The white horse moves, and He goes forth conquering and to conquer; nobody ever did it this way. But He conquers the heart. And you may speak to cause men to obey with the sword; He does it from inside, from the heart. So that the Psalmist says in Psalm 110 "they are all volunteers, volunteers." They gladly go out in His army; they're all volunteers. That's the way He works, that's the way He operates.

"It is therefore not by might, nor by power, but by my Spirit," saith the Lord. That is the way in which He always operates, and though He is going to come to bring the sword, He does not do it as the others have. No, He despises that, He condemns that, He causes that to cease; "Put thy sword in thy scabbard, and that has no place here, but preach the Word." And the preaching of that Word is something that is so powerful that it turns hearts to Him, turns men to Him, turns nations to Him, and He is acknowledged as Lord, and Master. "Think not that I am come to bring peace, no, I came to bring the sword." And this is the way I brought it, and it works like a leaven which a person puts in a lump and it leavens the whole lump, and finally nothing can hold it anymore, it has such power within it. It bulges out of everything. And so it has been with the kingdom of our Lord, and so it will continue.

He will win! He always does! There's nobody that's going to rebel against Him, and rebel against Him successfully; No! There are ever so many who know better, who have rebelled against the Christ; they will not succeed. Finally, it is going to be that Nazarene who is sitting upon the throne, and He calls them before Him and He will judge a righteous judgment, and they will stand there and shake. And therefore, while it is yet day, let us turn our hearts unto Him, "For I am not come to bring peace on earth; I came not to bring peace, but a sword." He has not even brought peace in the church; He has there often brought the sword, in order to sharpen the peace, in order to make the peace real.

Then notice finally also, the purpose. The purpose that He has in mind beloved, and we are able to sing of that for example, in Psalm 2 or Psalm 72 and various other Psalms, where He has made it very clear that His wide dominion is going to extend from sea to sea and from the river to the ends of the earth. There is nothing that is not going to be under His sway; all things shall come before Him and bow the knee before Him. He is Christ, He is Lord, He is God. Nothing shall stand before Him, but at the same time, He is going to proclaim it in this way, that it is peaceful. That He comes very peacefully, and that is in order that peace may be established. That's the purpose.

See, the peace that this world knows is no good. The kind of a peace, even politicians talk about it at times and they say; it is the kind of peace that you wonder, wonder when the cover is going to fly off. This is the kind of a peace that they had in Europe many years, and it was just a matter of time until finally it would explode.

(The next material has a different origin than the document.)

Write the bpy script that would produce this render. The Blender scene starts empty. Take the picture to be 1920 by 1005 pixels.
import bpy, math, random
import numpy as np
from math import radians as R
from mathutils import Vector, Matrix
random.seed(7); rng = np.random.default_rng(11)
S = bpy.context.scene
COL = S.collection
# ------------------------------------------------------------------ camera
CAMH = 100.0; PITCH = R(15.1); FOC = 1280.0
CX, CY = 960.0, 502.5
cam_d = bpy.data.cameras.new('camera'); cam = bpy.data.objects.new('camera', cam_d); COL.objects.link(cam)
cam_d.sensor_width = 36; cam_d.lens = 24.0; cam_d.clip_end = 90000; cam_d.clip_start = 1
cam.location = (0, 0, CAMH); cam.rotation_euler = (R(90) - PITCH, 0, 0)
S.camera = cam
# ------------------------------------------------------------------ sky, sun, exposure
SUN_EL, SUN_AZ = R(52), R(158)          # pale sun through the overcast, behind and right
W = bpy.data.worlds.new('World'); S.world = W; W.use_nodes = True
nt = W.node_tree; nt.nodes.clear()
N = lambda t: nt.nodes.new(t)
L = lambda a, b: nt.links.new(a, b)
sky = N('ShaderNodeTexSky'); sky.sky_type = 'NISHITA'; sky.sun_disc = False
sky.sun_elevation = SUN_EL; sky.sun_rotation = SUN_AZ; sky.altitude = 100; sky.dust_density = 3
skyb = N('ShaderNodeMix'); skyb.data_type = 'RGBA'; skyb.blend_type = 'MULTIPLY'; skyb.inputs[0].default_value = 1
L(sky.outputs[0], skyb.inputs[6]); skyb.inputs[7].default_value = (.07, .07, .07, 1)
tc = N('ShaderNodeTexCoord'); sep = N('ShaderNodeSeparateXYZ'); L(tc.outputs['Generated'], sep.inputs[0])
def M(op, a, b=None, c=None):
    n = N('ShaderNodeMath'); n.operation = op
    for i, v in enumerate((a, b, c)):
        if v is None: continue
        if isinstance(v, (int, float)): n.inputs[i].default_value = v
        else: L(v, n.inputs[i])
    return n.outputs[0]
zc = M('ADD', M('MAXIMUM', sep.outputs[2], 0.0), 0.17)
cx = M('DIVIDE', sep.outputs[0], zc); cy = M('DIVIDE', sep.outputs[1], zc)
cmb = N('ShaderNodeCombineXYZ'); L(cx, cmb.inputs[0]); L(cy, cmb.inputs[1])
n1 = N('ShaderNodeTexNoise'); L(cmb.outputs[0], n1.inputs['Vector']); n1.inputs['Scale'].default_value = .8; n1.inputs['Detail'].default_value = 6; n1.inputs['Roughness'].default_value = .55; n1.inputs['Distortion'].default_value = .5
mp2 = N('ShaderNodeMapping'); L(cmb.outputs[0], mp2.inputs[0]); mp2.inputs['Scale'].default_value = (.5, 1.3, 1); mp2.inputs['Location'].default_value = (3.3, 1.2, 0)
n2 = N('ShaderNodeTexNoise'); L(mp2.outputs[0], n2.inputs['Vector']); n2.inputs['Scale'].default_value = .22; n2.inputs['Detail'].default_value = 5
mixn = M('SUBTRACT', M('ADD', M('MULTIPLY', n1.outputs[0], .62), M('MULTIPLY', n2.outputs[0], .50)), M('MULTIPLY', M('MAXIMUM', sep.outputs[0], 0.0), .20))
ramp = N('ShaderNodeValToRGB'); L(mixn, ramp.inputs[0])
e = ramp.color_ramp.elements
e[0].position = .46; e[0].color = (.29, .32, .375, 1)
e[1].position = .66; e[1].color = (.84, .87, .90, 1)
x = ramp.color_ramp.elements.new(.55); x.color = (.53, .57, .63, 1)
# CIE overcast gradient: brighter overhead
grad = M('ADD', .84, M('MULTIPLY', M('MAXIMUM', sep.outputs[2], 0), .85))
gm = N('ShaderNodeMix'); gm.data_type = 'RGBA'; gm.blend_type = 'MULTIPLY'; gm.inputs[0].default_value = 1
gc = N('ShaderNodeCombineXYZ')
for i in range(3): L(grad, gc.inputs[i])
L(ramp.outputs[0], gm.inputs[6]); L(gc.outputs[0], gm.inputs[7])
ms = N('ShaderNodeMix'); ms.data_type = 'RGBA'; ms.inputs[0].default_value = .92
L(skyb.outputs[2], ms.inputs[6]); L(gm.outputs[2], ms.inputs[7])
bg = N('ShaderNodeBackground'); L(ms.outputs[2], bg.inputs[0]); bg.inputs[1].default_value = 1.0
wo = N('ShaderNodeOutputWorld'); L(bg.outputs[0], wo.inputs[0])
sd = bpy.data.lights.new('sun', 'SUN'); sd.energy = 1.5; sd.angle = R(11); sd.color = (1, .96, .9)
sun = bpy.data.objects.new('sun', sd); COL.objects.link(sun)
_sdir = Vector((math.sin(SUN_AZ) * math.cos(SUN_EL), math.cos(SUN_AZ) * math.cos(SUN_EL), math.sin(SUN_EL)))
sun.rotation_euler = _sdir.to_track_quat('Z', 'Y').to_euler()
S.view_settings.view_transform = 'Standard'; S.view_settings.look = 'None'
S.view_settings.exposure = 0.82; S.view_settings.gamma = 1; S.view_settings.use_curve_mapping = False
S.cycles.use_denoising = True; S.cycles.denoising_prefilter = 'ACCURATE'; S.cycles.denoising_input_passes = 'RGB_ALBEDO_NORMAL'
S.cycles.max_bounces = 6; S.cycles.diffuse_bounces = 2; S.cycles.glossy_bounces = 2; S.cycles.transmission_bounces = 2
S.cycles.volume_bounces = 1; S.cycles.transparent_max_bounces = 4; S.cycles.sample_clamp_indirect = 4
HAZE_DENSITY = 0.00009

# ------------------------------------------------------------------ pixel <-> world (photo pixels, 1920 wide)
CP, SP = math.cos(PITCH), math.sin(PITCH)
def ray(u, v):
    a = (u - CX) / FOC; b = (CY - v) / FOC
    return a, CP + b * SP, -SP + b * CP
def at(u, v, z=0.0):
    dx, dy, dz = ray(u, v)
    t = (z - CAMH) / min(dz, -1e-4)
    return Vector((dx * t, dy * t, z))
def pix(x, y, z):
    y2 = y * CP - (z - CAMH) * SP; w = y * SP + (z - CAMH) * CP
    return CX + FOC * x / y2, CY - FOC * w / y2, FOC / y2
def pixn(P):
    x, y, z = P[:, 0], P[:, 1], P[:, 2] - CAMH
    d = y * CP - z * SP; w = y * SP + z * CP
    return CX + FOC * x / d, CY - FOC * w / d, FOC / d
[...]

This is the kind of peace that has been found in the history of the world in ever so many places, that there seemingly it was peace, but it was the peace of the graveyard. And there also there is no revolution of course; there there is also peace. But it is a peace that is utterly dead, and the kind of a peace that does no one any good. And that is not the kind of a peace that He has come to establish. He is Prince of Peace; remember that the paradox, both feet of the paradox stand. He is the Prince of Peace and He is the disturber of peace. A Karl Barth can't get those together, but He does. And it is this way; He says that He is going to come to disturb the peace in order that peace may be established.

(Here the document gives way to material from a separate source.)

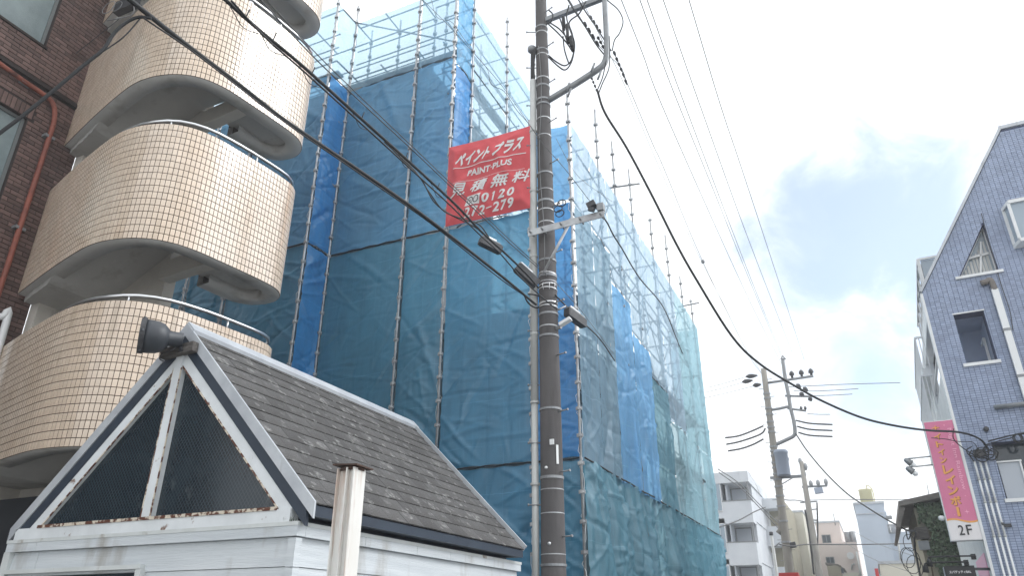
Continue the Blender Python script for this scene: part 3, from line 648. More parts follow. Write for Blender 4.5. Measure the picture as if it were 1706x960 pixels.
# ledgers and decks
lifts_hi = [9.4, 11.25, 13.05, 14.75, 16.5]
for z in lifts_hi:
    tubep((-16.3, LY + 0.16, z), (-10.14, LY + 0.16, z)); tubep((-10.14, LY + 0.16, z), (-10.12, FY + 0.16, z)); tubep((-10.12, FY + 0.16, z), (TX, FY + 0.16, z))
    tubep((TX - 0.12, FY + 0.16, z), (TX - 0.12, 17.0, z)) if z > 11 else None
    tubep((-16.3, 12.62, z), (-8.07, 12.62, z)); tubep((-7.85, 12.7, z), (-7.85, 17.0, z))
    for dz in (0.45, 0.9):
        if z + dz < 16.6:
            tubep((-10.12, FY + 0.16, z + dz), (TX, FY + 0.16, z + dz), 0.018); tubep((-16.3, LY + 0.16, z + dz), (-10.14, LY + 0.16, z + dz), 0.018)
            tubep((-16.3, 12.62, z + dz), (-8.07, 12.62, z + dz), 0.018)
            if z > 11: tubep((TX - 0.12, FY + 0.16, z + dz), (TX - 0.12, 17.0, z + dz), 0.018); tubep((-7.85, 12.7, z + dz), (-7.85, 17.0, z + dz), 0.018)
    for y in [12.3] + tally + [13.7, 15.7]:
        if z > 11: tubep((TX, y, z), (-7.85, y, z), 0.02, 'transom')
    for x in (-15, -13.64, -12.35, -11.3, -10.12, -9.2, -8.07): tubep((x, FY if x > -10.2 else LY, z), (x, 12.62, z), 0.02, 'transom')
# narrow decks: two steel planks with a gap
def plank(p0, p1, w=0.25):
    part('deck_plank', MB().beam(p0, p1, w, 0.045), 'galv_dark', sc)
for z in (11.2, 13.0, 14.7):
    plank((-16.2, LY + 0.55, z), (-10.3, LY + 0.55, z)); plank((-10.0, FY + 0.42, z), (TX - 0.1, FY + 0.42, z))
    plank((TX - 0.45, 12.8, z), (TX - 0.45, 17, z))
# diagonal braces
tubep((-10.12, FY, 16.55), (-7.0, FY + 0.75, 15.2), 0.021, 'brace'); tubep((-8.07, FY, 14.7), (-8.07, 12.62, 13.2), 0.021, 'brace')
tubep((-10.12, 12.6, 14.75), (-8.6, 12.6, 13.0), 0.021, 'brace')
for y0, y1 in zip([FY] + tally, tally): tubep((TX - 0.16, y0, 13.1), (TX - 0.16, y1, 14.9), 0.018, 'brace')
for z in [5.9, 7.7, 9.45, 11.2]:
    tubep((CX - 0.2, FY + .2, z), (CX - 0.2, 24.5, z)); tubep((CX - 0.95, 12.8, z), (CX - 0.95, 24.4, z)); tubep((TX, FY + 0.2, z), (CX - .2, FY + 0.2, z))
    if z < 11: tubep((CX - 0.95, 12.8, z + 0.9), (CX - 0.95, 24.4, z + 0.9), 0.018)
    for y in [12.8] + ry: tubep((CX, y, z), (CX - 0.95, y, z), 0.02, 'transom')
    if z < 8: plank((CX - 0.35, 12.8, z), (CX - 0.35, 24.4, z)); plank((CX - 0.65, 12.8, z), (CX - 0.65, 24.4, z))
yy = [FY] + ry
for i, (y0, y1) in enumerate(zip(yy, yy[1:])):
    for z in (5.9, 7.7, 9.45)[:3 if i % 2 else 2]:
        tubep((CX - 0.24, y0, z), (CX - 0.24, y1, z + 1.75), 0.018, 'brace')
        if i > 2: tubep((CX - 0.95, y1, z), (CX - 0.95, y0, z + 1.75), 0.018, 'brace')
tubep((-6.9, FY + 0.2, 9.5), (CX, FY + 0.2, 11.1), 0.018, 'brace')
tubep((CX - 0.2, 15.3, 11.7), (CX + 0.55, 15.5, 11.75), 0.024, 'tie_tube'); tubep((CX - 0.2, 22.7, 11.35), (CX + 0.5, 22.75, 11.4), 0.024, 'tie_tube')

# ---- mesh sheets
def vnoise(x, y, seed):
    """smooth 2-D noise in -1..1 on numpy arrays"""
    xi, yi = np.floor(x).astype(np.int64), np.floor(y).astype(np.int64); fx_, fy_ = x - xi, y - yi
    def hsh(ix, iy):
        h = (ix * 374761393 + iy * 668265263 + int(seed * 1013) * 982451653) & 0xffffffff
        h = ((h ^ (h >> 13)) * 1274126177) & 0xffffffff
        return ((h ^ (h >> 16)) & 0xffff) / 32767.5 - 1
    sx, sy = fx_ * fx_ * (3 - 2 * fx_), fy_ * fy_ * (3 - 2 * fy_)
    a_ = hsh(xi, yi) * (1 - sx) + hsh(xi + 1, yi) * sx; b_ = hsh(xi, yi + 1) * (1 - sx) + hsh(xi + 1, yi + 1) * sx
    return a_ * (1 - sy) + b_ * sy
def mesh_sheet(p0, p1, z0, z1, material, seed, step=0.032, label=None, bil=1.0, dia=1.0, vert=0.0, flare=0.0, pull0=0.0, pull1=0.0, droop=0.0):
    p0 = Vector(p0); p1 = Vector(p1); W = (p1 - p0).length; H = z1 - z0
    d = (p1 - p0).normalized(); n = Vector((d.y, -d.x, 0)); rg = np.random.RandomState(int(seed * 10) % 100000)
    nu = max(6, int(W / step)); nv = max(8, int(H / (step * 1.1)))
    u, v = np.meshgrid(np.linspace(0, W, nu + 1), np.linspace(0, H, nv + 1))
    eu = np.minimum(u, W - u); ev = np.minimum(v, H - v); edge = np.minimum(1, eu / 0.12) * np.minimum(1, ev / 0.12)
    h = 0.07 * bil * np.sin(np.pi * u / W) * (0.35 + 0.65 * np.sin(np.pi * v / H)) * (0.5 + 0.9 * vnoise(u * 0.8, v * 0.6, seed))
    h += 0.030 * bil * vnoise(u * 1.6 + 9, v * 1.1, seed + 1) * edge
    wu = u + 0.05 * vnoise(u * 2.1, v * 1.9, seed + 2); wv = v + 0.05 * vnoise(u * 1.8, v * 2.2, seed + 3)
    def crease(cx, cy, ang, ln_, wd, am):
        ca_, sa_ = math.cos(ang), math.sin(ang); al = (wu - cx) * ca_ + (wv - cy) * sa_; ac = -(wu - cx) * sa_ + (wv - cy) * ca_
        return am * np.exp(-(ac / wd) ** 2) * np.exp(-(al / ln_) ** 4)
    area_ = W * H
    # long tension creases fanning from the ties on both lacings
    for side in (0, 1):
        for y in np.arange(0.1, H, 0.45):
            for _ in range(1 if rg.rand() < 0.7 else 2):
                ang = rg.uniform(-0.9, 0.9) if rg.rand() < 0.8 else rg.uniform(-1.3, 1.3); L = rg.uniform(0.2, 0.55) * dia
                cx_ = (0.03 + L * 0.8 * abs(math.cos(ang))) if side == 0 else W - 0.03 - L * 0.8 * abs(math.cos(ang)); sg = 1 if side == 0 else -1
                h += crease(cx_, y + sg * L * 0.8 * math.sin(ang), ang, L, rg.uniform(0.018, 0.05), rg.choice([-1, 1]) * rg.uniform(0.006, 0.022) * dia)
    # pressed folds of the packet and loose crumples
    for k_ in range(1, int(H / 0.86) + 1): h += crease(W / 2, k_ * 0.86 + rg.uniform(-0.06, 0.06), rg.uniform(-0.06, 0.06), W * 0.62, 0.020, rg.choice([-1, 1]) * rg.uniform(0.008, 0.016)) * edge
    for f_ in (0.25, 0.5, 0.75): h += crease(W * f_, H / 2, math.pi / 2 + rg.uniform(-0.01, 0.01), H * 0.6, 0.016, rg.choice([-1, 1]) * 0.009) * edge
    for _ in range(int(area_ * 2.6 * dia)):
        ang = rg.choice([rg.normal(0.5, 0.35), rg.normal(-0.5, 0.35), rg.normal(1.3, 0.3)]); L = rg.uniform(0.10, 0.40)
        h += crease(rg.uniform(0, W), rg.uniform(0, H), ang, L, rg.uniform(0.014, 0.032), rg.choice([-1, 1]) * rg.uniform(0.004, 0.013) * dia) * edge
    # a few broad diagonal drags
    for _ in range(int(2 + area_ * 0.35)):
        h += crease(rg.uniform(0, W), rg.uniform(0, H), rg.choice([-1, 1]) * rg.uniform(0.5, 1.2), rg.uniform(0.5, 1.1), rg.uniform(0.05, 0.11), rg.uniform(-0.035, 0.04) * dia) * edge
    if vert:
        ph = 0.30 * vnoise(u * 0.7, v * 0.7, seed + 5)
        q_ = vnoise((u + ph) * 2.4, v * 0.22, seed + 6); q2 = vnoise((u - ph) * 6.0, v * 0.5, seed + 7)
        h += vert * (0.25 + 0.75 * (1 - v / H)) * (0.6 - 1.8 * np.abs(q_)) * np.minimum(1, eu / 0.12) + vert * 0.20 * (0.5 - 1.6 * np.abs(q2)) * edge
    h += flare * (1 - v / H) ** 1.5
    hem_ = 0.025 * np.abs(np.sin(np.pi * u / 0.45)); zz_ = v.copy(); zz_[0] += hem_[0]; zz_[-1] -= hem_[-1]
    if droop: zz_ -= droop * np.sin(np.pi * u / W) * (v / H) ** 3
    # sides drawn in between their fixings
    un = u / W; bow = np.sin(np.pi * np.clip(v / H, 0, 1)); uu = u + W * (pull0 * (1 - un) - pull1 * un) * bow + 0.012 * (np.abs(np.sin(np.pi * v / 0.45))) * ((un < 0.001) * 1.0 - (un > 0.999) * 1.0)
    P_ = np.stack([p0.x + d.x * uu + n.x * h, p0.y + d.y * uu + n.y * h, z0 + zz_], -1).reshape(-1, 3)
    idx = np.arange((nu + 1) * (nv + 1)).reshape(nv + 1, nu + 1)
    q = np.stack([idx[:-1, :-1], idx[:-1, 1:], idx[1:, 1:], idx[1:, :-1]], -1).reshape(-1, 4)
    P_ -= np.array(sc.location)
    me = bpy.data.meshes.new('mesh_sheet'); me.vertices.add(len(P_)); me.vertices.foreach_set('co', P_.astype(np.float32).ravel())
    me.loops.add(q.size); me.loops.foreach_set('vertex_index', q.ravel().astype(np.int32)); me.polygons.add(len(q))
    me.polygons.foreach_set('loop_start', np.arange(0, q.size, 4, dtype=np.int32)); me.update(); me.polygons.foreach_set('use_smooth', np.ones(len(q), dtype=bool)); me.validate()
    o = bpy.data.objects.new('mesh_sheet', me); COL.objects.link(o); me.materials.append(M[material]); o.parent = sc; BASE[o.name] = BASE[sc.name]
    return tag(o, label)
S1, S2, S3 = 4.25, 9.39, 14.5
sd_ = iter(range(1, 200))
def col_sheets(p0, p1, mats, zs=(0.1, S1, S2, 14.2, 16.55), **k):
    for (a, b), mt in zip(zip(zs, zs[1:]), mats):
        if mt: mesh_sheet(p0, p1, a + 0.015, b - 0.015, mt, next(sd_) * 7.3, dia=k.get('dia', 1.75), vert=k.get('vert', 0.0))
for x0, x1 in zip(leftx, leftx[1:]): col_sheets((x0 + 0.02, LY, 0), (x1 - 0.02, LY, 0), ('teal2', 'teal2', 'blue', 'thin'))
col_sheets((-10.14, LY, 0), (-10.11, FY - 0.04, 0), ('vivid', 'vivid', 'vivid', 'thin'), vert=0.03)
col_sheets((-10.10, FY, 0), (-8.09, FY, 0), ('teal2', 'teal2', 'blue', 'thin'))
col_sheets((-8.05, FY, 0), (TX - 0.02, FY, 0), ('teal2', 'teal2', 'blue', 'thin'))
col_sheets((TX + 0.02, FY, 0), (-5.07, FY, 0), ('teal', 'teal', 'blue'), zs=(0.1, S1, S2, 11.28))
col_sheets((-5.03, FY, 0), (CX, FY, 0), ('teal2', 'vivid', 'brightblue'), zs=(0.1, S1, S2, 11.28))
col_sheets((TX + 0.01, FY + 0.03, 0), (TX + 0.01, 12.72, 0), ('vivid', 'blue'), zs=(11.2, 14.0, 18.2), vert=0.03)
for y0, y1 in zip(tally, tally[1:]): col_sheets((TX + 0.01, y0, 0), (TX + 0.01, y1, 0), ('thin', 'thin'), zs=(11.2, S3, 16.6))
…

Now these things are very difficult for some peo`le to understand apparently, but nevertheless it is also very easy. You see it for example – if I may use an example for this – of a summer day, when it is very sultry, very humid, very hot. And you find that it is peaceful, yes peaceful to such an extent nobody is stirring anymore because of the heat. But it is peace; no one can say that this is a revolutionary state of affairs. But then there comes the thunder shower, a thunder storm, and the thunder and lightning show themselves, and torrential rain; and then when that is past, the sun shines and men go about their work, and even dogs go out to play again, and you find this, that there is peace.

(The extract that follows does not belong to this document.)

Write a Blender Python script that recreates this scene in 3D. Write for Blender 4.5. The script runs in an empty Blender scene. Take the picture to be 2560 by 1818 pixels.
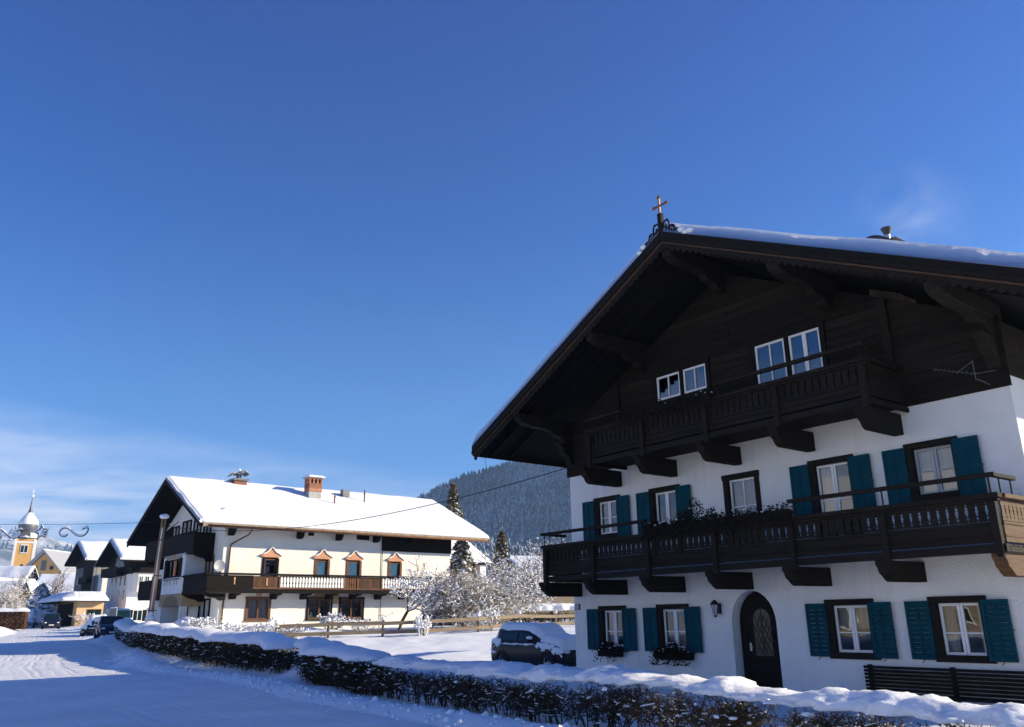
import bpy, math, random
import numpy as np
from mathutils import Vector, Matrix, noise
from mathutils.geometry import tessellate_polygon
R = math.radians
rng = random.Random(7)
nr = np.random.default_rng(11)
scene = bpy.context.scene
col = scene.collection

# ------------------------------------------------------------------ camera
cam_d = bpy.data.cameras.new("camera"); cam = bpy.data.objects.new("camera", cam_d); col.objects.link(cam)
PITCH, ROLL, FOC = R(17.1975), R(-0.8603), 2050.0
f = Vector((0, math.cos(PITCH), math.sin(PITCH))); u = Vector((0, -math.sin(PITCH), math.cos(PITCH))); x = Vector((1, 0, 0))
xr = x*math.cos(ROLL)+u*math.sin(ROLL); ur = u*math.cos(ROLL)-x*math.sin(ROLL)
M = Matrix((xr, ur, -f)).transposed().to_4x4(); M.translation = Vector((0, 0, 1.65))
cam.matrix_world = M
cam_d.sensor_fit = 'HORIZONTAL'; cam_d.sensor_width = 36.0; cam_d.lens = 36.0*FOC/2560.0
cam_d.clip_start = 0.1; cam_d.clip_end = 20000
scene.camera = cam

# ------------------------------------------------------------------ sun, sky, exposure
SUN_EL, SUN_AZ = R(20.5), R(85.5)          # azimuth clockwise from +Y
sd = bpy.data.lights.new("sun", 'SUN'); sd.energy = 5.0; sd.angle = R(0.53); sd.color = (1.0, 0.86, 0.62)
sun = bpy.data.objects.new("sun", sd); col.objects.link(sun)
sdir = Vector((math.cos(SUN_EL)*math.sin(SUN_AZ), math.cos(SUN_EL)*math.cos(SUN_AZ), math.sin(SUN_EL)))
sun.rotation_euler = sdir.to_track_quat('Z', 'Y').to_euler(); sun.location = (60, 0, 60)
scene.view_settings.view_transform = 'Standard'; scene.view_settings.look = 'None'
scene.view_settings.exposure = 1.05; scene.view_settings.gamma = 1.0
scene.cycles.max_bounces = 6; scene.cycles.transparent_max_bounces = 12
scene.cycles.use_denoising = True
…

But that is quite a different peace than that of a few hours before when nothing could move. Now there is a peace in which they can work, a peace in which they can labor, a peace in which they can live. While the peace formerly was not that. That was the kind of a peace that could not endure, the kind of a peace that you wonder all the time when is the lid going to fly off. "And I am not come to bring the kind of a peace like this world knows; No! I am come to bring peace in order that peace may be established."

The peace that He has established beloved, is of a different nature, and it is of this nature that it is going to last. That it is of this nature that it is going to be real, it is of this nature that it is not going to be outward but that it is going to be inward as well. A peace of heart, a peace of mind, a peace of soul, so that there are ever so many for example, whom they are now finding in eastern Europe, who through all these years of Communism could not come to the fore, but now say that they had peace with God through the Lord Jesus Christ all these years. That's something that the regime did not know.

That was also something which the regime could not cut out, but it was something that Jesus Christ had established. It is that kind of a peace of which the apostle speaks when he says that "we have peace of heart in our Lord Jesus Christ." That there is now peace with God through our Lord Jesus Christ, that we have a peace that is complete, because He has disturbed it. He disturbed Paul's peace in such a way as it is found in very few. When that man comes to conversion, I tell you, his peace was really violated. He had peace, this scholar among the Jews, the one who was very, very zealous for the cause of his God, and who would also seek to stamp out all that which was heretical. And now Christ Jesus comes and touches him, and well, the man is touched blind for three days; good thing, he couldn't see anyway.

And now, now we have being justified by faith, we have peace with God through our Lord Jesus Christ. That is the kind of peace we never had before. Not the kind of peace that he knows, whatever happens, all is well. Whatever happens, no matter how great the storms, all is well. My Lord, my Savior is in control; in control of my life and also of everything else, so that I have peace with God. And that is the peace that He has come to establish, and for that He disturbs the peace, so that it may be established and otherwise we would never have had it. But He disturbs it violently, and that's not so pleasant many times, when He disturbs it. There are those who go through the throes, through the difficulties, but from it emerges that kind of a peace. He says to His disciples when He is about to leave them, "My peace I give to you, not as the world giveth it, give I it unto you." No, not at all, the world also talks of peace and they don't know what they're talking about. Because any moment can end in war, when He gives peace, you have peace, forever. Not only outwardly, but in the heart, in the soul, where it counts. Amen.

We thank Thee heavenly Father, for the Word wherein Thou hast spoken to us, wherein Thou dost reveal Jesus Christ to us, in all of His splendor. Thou dost reveal Him as the One who has come indeed to be the Prince of Peace, but who disturbs the peace in order that it may be established. Father, apply Thou this Word unto our every heart. Grant us Thy blessing further; that Thy grace may be given us, Thy lovingkindness may overshadow us, and that we may walk uprightly before Thee. Forgive our sins and keep us from sin and evil, in Jesus' Name we pray. Amen.